House debates

Wednesday, 21 March 2012

Bills

Electoral and Referendum Amendment (Maintaining Address) Bill 2011, Electoral and Referendum Amendment (Protecting Elector Participation) Bill 2012; Second Reading

5:37 pm

Photo of Malcolm TurnbullMalcolm Turnbull (Wentworth, Liberal Party, Shadow Minister for Communications and Broadband) Share this | Hansard source

As the honourable member for Melbourne Ports interjects, it is attendance which is compulsory. But the idea that somebody can be enrolled at a particular address simply because the Electoral Commissioner has found their name, with that address, on some other database or some other accounting system is profoundly wrong. Electors should be enrolled at the address they provide. If it turns out that they are no longer at that address, the Electoral Commissioner should do his or her duty and chase them up. Then it is up to the elector to put themselves back on the roll. But the idea of people being automatically enrolled is only calculated to make the electoral roll even less reliable than it is today.

I am not going to speak for very long on this because my colleagues have spoken so well and comprehensively on it.

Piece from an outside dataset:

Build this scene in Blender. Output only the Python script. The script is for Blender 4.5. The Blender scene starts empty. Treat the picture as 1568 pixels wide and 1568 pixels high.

But I will just make this one point in closing, because it is a point I did not hear made by my colleagues earlier in this debate: the most insidious thing this amendment does is undermine the sense of personal responsibility. I gave the example of the woman I met who said she was going to get a girlfriend to vote for her. She had, in my view—and I hope I persuaded her that she was mistaken—a quite inadequate, improper and indeed unlawful view of her responsibility as an elector. She thought she could delegate that to somebody else who could walk in there and impersonate her. Since ID is not called for, in all probability that sort of impersonation would generally be successful.

There is nothing more important that we all do as citizens than vote. All of us have the very important civic obligation of attending a polling place and, if we choose to—and of course almost everyone does—voting. Our engagement with the electoral office is a personal obligation; our engagement with our democracy is a personal obligation. The idea that you can be put on the roll at an address without any action by yourself undermines that sense of personal responsibility. It debases the electoral roll and it will make the electoral roll, which is, as of today, insufficiently reliable, potentially much less reliable in the future. The member for Tangney and other speakers on our side, as well as my colleagues in the dissenting report of the Joint Select Committee on Electoral Matters, have described all the defects of the various databases that can be accessed. There is no substitute for an elector taking his or her own responsibility for saying, 'This is where I live, and I know that if I make an untrue statement I am committing an offence.' The responsibility should be on the electors, on citizens—after all, this parliament, this democracy, belongs to them. Their engagement with the electoral process should involve a decision by them to put themselves on the roll or to correct and change their address when they move house. It should not be imposed on them by some computerised exercise of pulling their name and address out of a third-party database. For that reason we are opposing this legislation.